> **SUPPLIED DATA**:
────────

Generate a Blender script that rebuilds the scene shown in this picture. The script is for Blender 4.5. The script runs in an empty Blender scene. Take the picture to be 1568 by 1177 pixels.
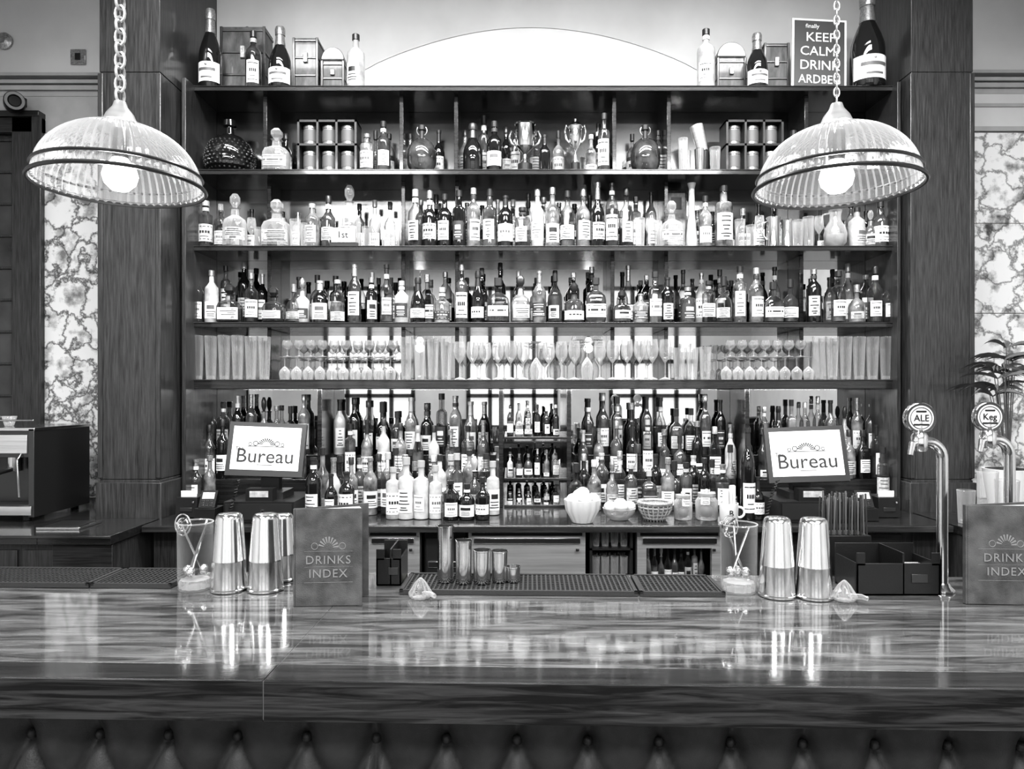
import bpy, math, random
from mathutils import Matrix, Vector
R_ = random.Random(7)
pi = math.pi
# ---- measured geometry (metres). Eye height 1.55, bar top 1.08, back counter 0.92
F, CX, HY, EYE, ZB, ZC = 1100.0, 784.0, 600.0, 1.55, 1.08, 0.92
def PX(u, Y): return (u-CX)*Y/F
def PZ(v, Y): return EYE+(HY-v)*Y/F
def BAR(u, v):
    d = F*(EYE-ZB)/(v-HY)
    return PX(u, d), d

# ------------------------------------------------------------ materials
def newmat(name):
    m = bpy.data.materials.new(name); m.use_nodes = True
    nt = m.node_tree
    return m, nt, nt.nodes['Principled BSDF'], nt.nodes, nt.links
def g(v): return (v, v, v, 1)
def plain(name, c, rough=.5, metal=0, coat=0, emis=0, bump=0, bscale=200, var=0, vscale=8):
    m, nt, b, N, L = newmat(name)
    b.inputs['Base Color'].default_value = g(c)
    b.inputs['Roughness'].default_value = rough
    b.inputs['Metallic'].default_value = metal
    b.inputs['Coat Weight'].default_value = coat
    if emis:
        b.inputs['Emission Color'].default_value = g(1)
        b.inputs['Emission Strength'].default_value = emis
    tc = N.new('ShaderNodeTexCoord')
    nz = N.new('ShaderNodeTexNoise'); nz.inputs['Scale'].default_value = vscale
    nz.inputs['Detail'].default_value = 5
    L.new(tc.outputs['Object'], nz.inputs['Vector'])
    if var:
        r = N.new('ShaderNodeValToRGB')
        r.color_ramp.elements[0].position = .3; r.color_ramp.elements[1].position = .7
        r.color_ramp.elements[0].color = g(max(0, c*(1-var))); r.color_ramp.elements[1].color = g(min(1, c*(1+var)))
        L.new(nz.outputs[0], r.inputs[0]); L.new(r.outputs[0], b.inputs['Base Color'])
    if bump:
        n2 = N.new('ShaderNodeTexNoise'); n2.inputs['Scale'].default_value = bscale
        L.new(tc.outputs['Object'], n2.inputs['Vector'])
        bp = N.new('ShaderNodeBump'); bp.inputs['Strength'].default_value = bump; bp.inputs['Distance'].default_value = .002
        L.new(n2.outputs[0], bp.inputs['Height']); L.new(bp.outputs[0], b.inputs['Normal'])
    return m
def wood(name, lo, hi, scale, rough=.25, p0=.35, p1=.7, coat=.2, dist=.6, detail=8, bump=.15):
    m, nt, b, N, L = newmat(name)
    tc = N.new('ShaderNodeTexCoord'); mp = N.new('ShaderNodeMapping')
    mp.inputs['Scale'].default_value = scale
    nz = N.new('ShaderNodeTexNoise'); nz.inputs['Scale'].default_value = 1
    nz.inputs['Detail'].default_value = detail; nz.inputs['Distortion'].default_value = dist
    nz.inputs['Roughness'].default_value = .62
    r = N.new('ShaderNodeValToRGB')
    r.color_ramp.elements[0].position = p0; r.color_ramp.elements[1].position = p1
    r.color_ramp.elements[0].color = g(lo); r.color_ramp.elements[1].color = g(hi)
    L.new(tc.outputs['Object'], mp.inputs[0]); L.new(mp.outputs[0], nz.inputs['Vector'])
    L.new(nz.outputs[0], r.inputs[0]); L.new(r.outputs[0], b.inputs['Base Color'])
    b.inputs['Roughness'].default_value = rough; b.inputs['Coat Weight'].default_value = coat
    b.inputs['Coat Roughness'].default_value = .05
    if bump:
        bp = N.new('ShaderNodeBump'); bp.inputs['Strength'].default_value = bump; bp.inputs['Distance'].default_value = .001
        L.new(nz.outputs[0], bp.inputs['Height']); L.new(bp.outputs[0], b.inputs['Normal'])
    return m
def marble(name, vein=.10, base=.85):
    m, nt, b, N, L = newmat(name)
    tc = N.new('ShaderNodeTexCoord')
    nz = N.new('ShaderNodeTexNoise'); nz.inputs['Scale'].default_value = 7
    nz.inputs['Detail'].default_value = 7; nz.inputs['Roughness'].default_value = .6
    L.new(tc.outputs['Object'], nz.inputs['Vector'])
    mx = N.new('ShaderNodeVectorMath'); mx.operation = 'MULTIPLY_ADD'
    mx.inputs[1].default_value = (.34, .34, .34); L.new(nz.outputs['Color'], mx.inputs[0]); L.new(tc.outputs['Object'], mx.inputs[2])
    vo = N.new('ShaderNodeTexVoronoi'); vo.feature = 'DISTANCE_TO_EDGE'; vo.inputs['Scale'].default_value = 5.5
    L.new(mx.outputs[0], vo.inputs['Vector'])
    r = N.new('ShaderNodeValToRGB'); e = r.color_ramp.elements
    e[0].position = .0; e[0].color = g(vein); e[1].position = .09; e[1].color = g(1)
    L.new(vo.outputs[0], r.inputs[0])
    r2 = N.new('ShaderNodeValToRGB'); e = r2.color_ramp.elements
    e[0].position = .36; e[0].color = g(base*.25); e[1].position = .50; e[1].color = g(base)
    L.new(nz.outputs[0], r2.inputs[0])
    m2 = N.new('ShaderNodeMix'); m2.data_type = 'RGBA'; m2.blend_type = 'MULTIPLY'; m2.inputs[0].default_value = 1
    L.new(r.outputs[0], m2.inputs[6]); L.new(r2.outputs[0], m2.inputs[7])
    L.new(m2.outputs[2], b.inputs['Base Color']); b.inputs['Roughness'].default_value = .3
    return m
def thin(name, tint, body, density, edge=.7, rough=.04, blend=.35):
    m, nt, b, N, L = newmat(name)
    b.inputs['Base Color'].default_value = g(body); b.inputs['Roughness'].default_value = rough
    b.inputs['Specular IOR Level'].default_value = .9
    tr = N.new('ShaderNodeBsdfTransparent'); tr.inputs[0].default_value = g(tint)
    lw = N.new('ShaderNodeLayerWeight'); lw.inputs['Blend'].default_value = blend
    mr = N.new('ShaderNodeMapRange'); mr.inputs['To Min'].default_value = density; mr.inputs['To Max'].default_value = edge
    mx = N.new('ShaderNodeMixShader')
    L.new(lw.outputs['Facing'], mr.inputs['Value']); L.new(mr.outputs[0], mx.inputs[0])
    L.new(tr.outputs[0], mx.inputs[1]); L.new(b.outputs[0], mx.inputs[2])
    L.new(mx.outputs[0], N['Material Output'].inputs[0])
    return m

M = {}
M['wood_v'] = wood('dark_wood_vertical', .010, .07, (130, 130, 7), .32, .3, .75, dist=.1)
M['wood_h'] = wood('dark_wood_horizontal', .008, .05, (6, 120, 120), .28, .3, .75, dist=.1)
M['apron'] = wood('bar_front_wood', .005, .06, (4, 70, 80), .3, .40, .70, dist=1.0)
M['lip'] = wood('bar_lip_wood', .012, .06, (3.0, 60, 60), .12, .3, .75)
M['top'] = wood('polished_bar_top', .035, .22, (5, 42, 4), .08, .38, .68, coat=.6, dist=.7, detail=10, bump=.01)
M['shelf'] = wood('shelf_wood', .008, .035, (4, 70, 70), .2, .3, .75, coat=.4, dist=.2)
M['crate'] = wood('crate_wood', .025, .12, (22, 22, 8), .5)
M['floorw'] = wood('floor_boards', .04, .14, (14, 1.5, 1), .35)
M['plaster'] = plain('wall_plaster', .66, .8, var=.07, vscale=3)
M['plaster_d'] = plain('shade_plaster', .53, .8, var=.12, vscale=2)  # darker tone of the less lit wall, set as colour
M['trim'] = plain('painted_trim', .42, .5, var=.1)
M['ceil'] = plain('ceiling_plaster', .7, .8)
M['marble'] = marble('veined_marble')
M['marble_r'] = marble('pale_veined_marble', .25, .88)
M['steel'] = plain('stainless_steel', .8, .14, 1, var=.05, vscale=30)
M['brushed'] = wood('brushed_steel', .5, .78, (2, 2, 60), .3, .3, .7, dist=.1); M['brushed'].node_tree.nodes['Principled BSDF'].inputs['Metallic'].default_value = .6
M['darkmetal'] = plain('dark_metal', .1, .3, .8)
M['black'] = plain('black_plastic', .015, .35, bump=.1)
M['straw'] = plain('black_straw', .05, .25)
M['rubber'] = plain('bar_mat_rubber', .035, .5, bump=.6, bscale=400)
M['leather'] = plain('buttoned_leather', .045, .42, var=.3, vscale=25, bump=.3, bscale=350)
M['bookcover'] = plain('menu_cover', .075, .55, var=.5, vscale=25, bump=.5, bscale=500)
M['booktext'] = plain('menu_foil_text', .24, .35)
M['paper'] = plain('paper', .75, .8)
M['white'] = plain('white_china', .8, .25)
M['screen'] = plain('display_white', .7, .3, emis=.45)
M['ink'] = plain('ink', .015, .5)
M['inkg'] = plain('grey_ink', .12, .5)
M['lab_w'] = plain('label_white', .80, .6)
M['lab_c'] = plain('label_cream', .45, .6, var=.3, vscale=60)
M['lab_d'] = plain('label_dark', .05, .5)
M['cap_d'] = plain('cap_dark', .03, .3)
M['cap_l'] = plain('cap_light', .55, .3, .4)
M['foil'] = plain('foil', .4, .3, .7, var=.4, vscale=120)
M['g_dark'] = plain('bottle_dark_glass', .010, .05, coat=.8)
M['g_amber'] = plain('bottle_amber_glass', .05, .05, coat=.8, var=.8, vscale=16)
M['g_mid'] = plain('bottle_whisky', .15, .05, coat=.8, var=.8, vscale=18)
M['g_clear'] = thin('bottle_clear_glass', .94, .06, .10, .95, .03, .5)
M['g_frost'] = plain('bottle_frosted', .42, .2, coat=.3, var=.3, vscale=20)
M['glass'] = thin('drinking_glass', .98, .65, .10, .9, .03, .35)
M['glass2'] = thin('cut_glass', .96, .6, .16, .92, .04, .45)
M['fglass'] = thin('mixing_glass_clear', .98, .6, .03, .6, .02, .25)
M['shade'] = thin('ribbed_lamp_glass', .93, .48, .22, .85, .07, .45)
M['bulb'] = plain('glowing_bulb', .9, .3, emis=7)
M['mirror'] = plain('mirror_glass', .55, .02, 1)
M['smoked'] = plain('smoked_mirror', .26, .14, 1, var=.5, vscale=2.5)
M['leaf'] = plain('leaf_green', .10, .4, var=.4)
M['citrus'] = plain('citrus_peel', .6, .4, bump=.4, bscale=250)
M['wicker'] = plain('wicker', .3, .6, var=.5, vscale=120)
M['pane'] = plain('window_pane_dark', .05, .08, coat=.5, var=.6, vscale=3)
M['sky'] = plain('bright_window_pane', .9, .5, emis=1.2)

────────

> **WHAT NEEDS TO BE DONE**:
The lines from the start of the data through the line that contains "return PX(u, d), d" are to be returned exactly, please, with both ends included and every picture left out.

> **WRITTEN SOLUTION**:
Generate a Blender script that rebuilds the scene shown in this picture. The script is for Blender 4.5. The script runs in an empty Blender scene. Take the picture to be 1568 by 1177 pixels.
import bpy, math, random
from mathutils import Matrix, Vector
R_ = random.Random(7)
pi = math.pi
# ---- measured geometry (metres). Eye height 1.55, bar top 1.08, back counter 0.92
F, CX, HY, EYE, ZB, ZC = 1100.0, 784.0, 600.0, 1.55, 1.08, 0.92
def PX(u, Y): return (u-CX)*Y/F
def PZ(v, Y): return EYE+(HY-v)*Y/F
def BAR(u, v):
    d = F*(EYE-ZB)/(v-HY)
    return PX(u, d), d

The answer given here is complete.